> **Given instruction**: Only the lines holding the string "part" are needed. Copy each one.

> **Recorded data**:

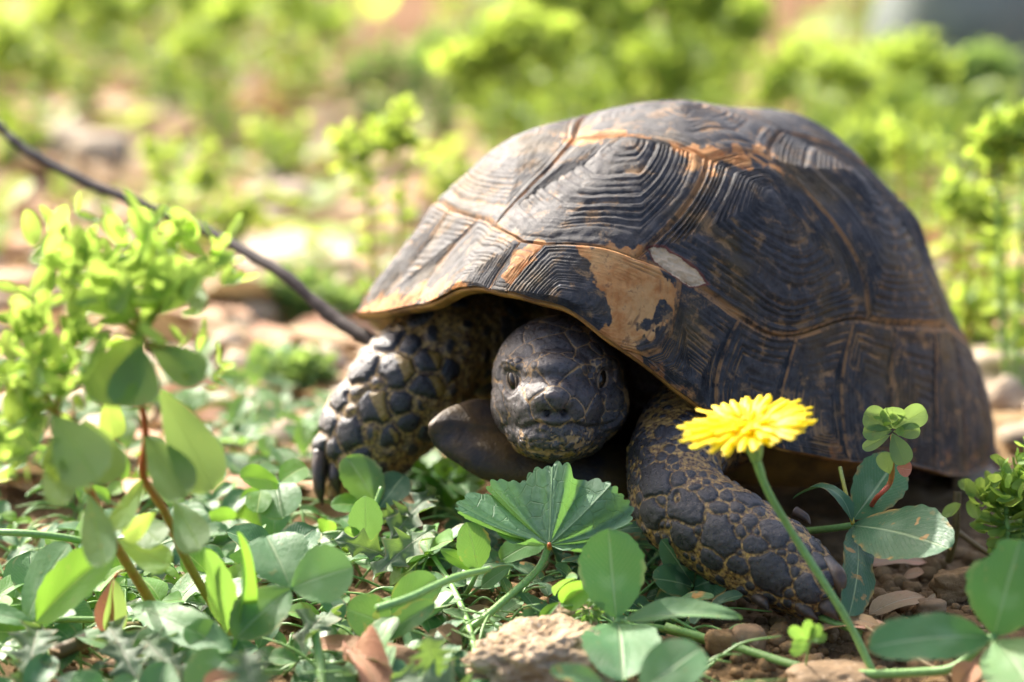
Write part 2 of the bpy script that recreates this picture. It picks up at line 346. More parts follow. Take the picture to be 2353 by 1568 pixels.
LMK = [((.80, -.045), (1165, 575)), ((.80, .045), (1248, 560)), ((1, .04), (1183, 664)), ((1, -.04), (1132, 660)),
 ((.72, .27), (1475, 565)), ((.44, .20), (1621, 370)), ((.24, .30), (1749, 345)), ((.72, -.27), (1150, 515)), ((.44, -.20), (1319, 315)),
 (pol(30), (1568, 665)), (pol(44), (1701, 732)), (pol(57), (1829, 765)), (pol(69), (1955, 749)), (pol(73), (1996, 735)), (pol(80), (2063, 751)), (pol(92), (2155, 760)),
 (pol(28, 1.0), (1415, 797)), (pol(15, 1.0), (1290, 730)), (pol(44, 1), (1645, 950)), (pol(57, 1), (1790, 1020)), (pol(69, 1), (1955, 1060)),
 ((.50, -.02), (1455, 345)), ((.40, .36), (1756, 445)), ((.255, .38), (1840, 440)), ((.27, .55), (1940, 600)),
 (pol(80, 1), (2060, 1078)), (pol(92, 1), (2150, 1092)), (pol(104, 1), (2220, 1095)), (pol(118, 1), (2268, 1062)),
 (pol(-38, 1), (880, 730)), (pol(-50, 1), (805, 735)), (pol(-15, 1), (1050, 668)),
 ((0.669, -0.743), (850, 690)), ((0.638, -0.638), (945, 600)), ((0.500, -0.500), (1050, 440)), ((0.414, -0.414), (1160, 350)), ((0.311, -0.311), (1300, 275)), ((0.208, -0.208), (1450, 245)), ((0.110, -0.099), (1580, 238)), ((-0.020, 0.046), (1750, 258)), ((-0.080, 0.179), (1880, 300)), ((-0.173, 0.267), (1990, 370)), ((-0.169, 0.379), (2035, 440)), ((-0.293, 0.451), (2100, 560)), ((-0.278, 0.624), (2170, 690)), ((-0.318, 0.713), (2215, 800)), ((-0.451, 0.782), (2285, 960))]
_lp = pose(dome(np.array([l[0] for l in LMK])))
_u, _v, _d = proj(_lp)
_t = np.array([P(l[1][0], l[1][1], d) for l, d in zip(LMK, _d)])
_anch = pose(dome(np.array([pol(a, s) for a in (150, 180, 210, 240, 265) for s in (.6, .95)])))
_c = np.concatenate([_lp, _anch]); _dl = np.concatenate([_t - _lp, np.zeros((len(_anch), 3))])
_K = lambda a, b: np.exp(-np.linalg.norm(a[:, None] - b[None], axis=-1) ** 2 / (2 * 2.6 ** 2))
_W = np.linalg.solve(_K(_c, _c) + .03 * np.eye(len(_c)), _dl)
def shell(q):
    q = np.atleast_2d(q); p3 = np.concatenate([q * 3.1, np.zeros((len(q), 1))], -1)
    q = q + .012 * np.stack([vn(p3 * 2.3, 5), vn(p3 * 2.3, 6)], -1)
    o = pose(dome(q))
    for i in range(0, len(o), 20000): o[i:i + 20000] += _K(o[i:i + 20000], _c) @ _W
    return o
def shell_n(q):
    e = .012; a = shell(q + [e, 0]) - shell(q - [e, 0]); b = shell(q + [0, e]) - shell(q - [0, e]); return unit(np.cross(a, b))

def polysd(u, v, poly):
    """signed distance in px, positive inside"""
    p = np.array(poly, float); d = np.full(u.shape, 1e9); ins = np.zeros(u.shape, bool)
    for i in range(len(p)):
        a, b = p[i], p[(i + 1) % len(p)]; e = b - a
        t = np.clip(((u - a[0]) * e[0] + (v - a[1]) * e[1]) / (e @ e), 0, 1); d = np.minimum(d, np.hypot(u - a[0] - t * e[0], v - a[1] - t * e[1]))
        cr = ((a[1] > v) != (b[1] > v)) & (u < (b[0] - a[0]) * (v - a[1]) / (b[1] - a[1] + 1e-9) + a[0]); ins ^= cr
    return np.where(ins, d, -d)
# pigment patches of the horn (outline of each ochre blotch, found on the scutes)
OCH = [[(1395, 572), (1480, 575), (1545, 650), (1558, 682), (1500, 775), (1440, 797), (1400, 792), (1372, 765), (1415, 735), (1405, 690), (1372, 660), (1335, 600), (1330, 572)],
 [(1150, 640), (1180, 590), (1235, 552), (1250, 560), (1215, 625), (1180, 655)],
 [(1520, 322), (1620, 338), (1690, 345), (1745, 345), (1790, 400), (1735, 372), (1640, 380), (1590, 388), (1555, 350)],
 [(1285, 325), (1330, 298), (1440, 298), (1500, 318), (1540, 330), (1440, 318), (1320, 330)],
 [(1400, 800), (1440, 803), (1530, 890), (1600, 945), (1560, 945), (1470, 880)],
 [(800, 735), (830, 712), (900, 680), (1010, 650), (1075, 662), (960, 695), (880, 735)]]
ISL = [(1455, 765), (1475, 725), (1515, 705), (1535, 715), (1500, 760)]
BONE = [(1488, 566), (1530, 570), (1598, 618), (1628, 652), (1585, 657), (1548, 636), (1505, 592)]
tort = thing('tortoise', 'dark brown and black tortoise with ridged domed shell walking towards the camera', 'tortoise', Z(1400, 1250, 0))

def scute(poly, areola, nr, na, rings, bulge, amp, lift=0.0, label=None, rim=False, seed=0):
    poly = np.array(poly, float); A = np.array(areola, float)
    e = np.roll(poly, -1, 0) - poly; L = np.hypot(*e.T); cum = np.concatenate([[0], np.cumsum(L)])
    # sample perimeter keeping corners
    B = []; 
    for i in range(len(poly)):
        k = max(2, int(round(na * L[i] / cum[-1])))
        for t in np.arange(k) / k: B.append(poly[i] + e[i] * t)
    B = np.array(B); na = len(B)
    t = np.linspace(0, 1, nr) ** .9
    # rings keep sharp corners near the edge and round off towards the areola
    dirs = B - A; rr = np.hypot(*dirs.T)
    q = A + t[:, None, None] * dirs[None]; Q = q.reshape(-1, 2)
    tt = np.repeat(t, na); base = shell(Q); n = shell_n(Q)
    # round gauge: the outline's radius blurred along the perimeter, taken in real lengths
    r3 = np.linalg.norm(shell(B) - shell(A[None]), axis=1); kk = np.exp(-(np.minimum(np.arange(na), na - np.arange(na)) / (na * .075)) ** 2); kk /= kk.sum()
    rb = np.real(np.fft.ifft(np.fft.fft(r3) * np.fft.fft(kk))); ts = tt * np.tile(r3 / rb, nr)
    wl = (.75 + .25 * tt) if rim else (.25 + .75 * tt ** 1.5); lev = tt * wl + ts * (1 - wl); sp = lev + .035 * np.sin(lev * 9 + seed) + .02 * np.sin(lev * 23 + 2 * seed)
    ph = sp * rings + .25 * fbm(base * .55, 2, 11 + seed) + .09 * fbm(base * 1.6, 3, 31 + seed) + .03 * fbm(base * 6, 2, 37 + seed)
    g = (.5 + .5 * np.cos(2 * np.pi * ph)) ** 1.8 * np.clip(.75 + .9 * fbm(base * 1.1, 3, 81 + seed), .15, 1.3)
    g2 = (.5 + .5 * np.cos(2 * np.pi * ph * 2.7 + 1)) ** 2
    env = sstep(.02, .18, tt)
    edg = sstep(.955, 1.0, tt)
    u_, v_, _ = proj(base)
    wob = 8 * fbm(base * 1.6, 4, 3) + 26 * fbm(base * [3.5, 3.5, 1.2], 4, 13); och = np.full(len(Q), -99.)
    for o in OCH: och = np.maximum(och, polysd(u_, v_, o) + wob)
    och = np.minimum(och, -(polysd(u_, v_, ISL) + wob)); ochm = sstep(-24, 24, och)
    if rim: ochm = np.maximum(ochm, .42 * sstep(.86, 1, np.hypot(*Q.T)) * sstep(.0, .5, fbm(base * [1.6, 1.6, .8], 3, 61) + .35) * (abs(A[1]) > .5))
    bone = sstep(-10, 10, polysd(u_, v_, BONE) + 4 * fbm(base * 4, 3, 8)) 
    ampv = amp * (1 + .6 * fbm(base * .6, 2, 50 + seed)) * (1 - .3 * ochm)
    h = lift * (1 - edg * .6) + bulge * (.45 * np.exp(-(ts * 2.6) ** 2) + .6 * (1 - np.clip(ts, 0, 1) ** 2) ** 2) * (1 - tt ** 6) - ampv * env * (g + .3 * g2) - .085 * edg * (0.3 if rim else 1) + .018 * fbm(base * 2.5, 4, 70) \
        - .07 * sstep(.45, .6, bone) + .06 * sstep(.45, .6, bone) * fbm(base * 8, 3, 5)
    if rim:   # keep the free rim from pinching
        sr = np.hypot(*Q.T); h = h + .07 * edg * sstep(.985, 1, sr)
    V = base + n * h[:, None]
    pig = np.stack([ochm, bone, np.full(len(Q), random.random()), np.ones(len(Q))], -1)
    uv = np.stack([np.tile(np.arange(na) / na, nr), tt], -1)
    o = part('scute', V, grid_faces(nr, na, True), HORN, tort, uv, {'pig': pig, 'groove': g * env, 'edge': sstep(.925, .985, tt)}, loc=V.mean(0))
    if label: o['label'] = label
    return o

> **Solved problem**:
Write part 2 of the bpy script that recreates this picture. It picks up at line 346. More parts follow. Take the picture to be 2353 by 1568 pixels.
    o = part('scute', V, grid_faces(nr, na, True), HORN, tort, uv, {'pig': pig, 'groove': g * env, 'edge': sstep(.925, .985, tt)}, loc=V.mean(0))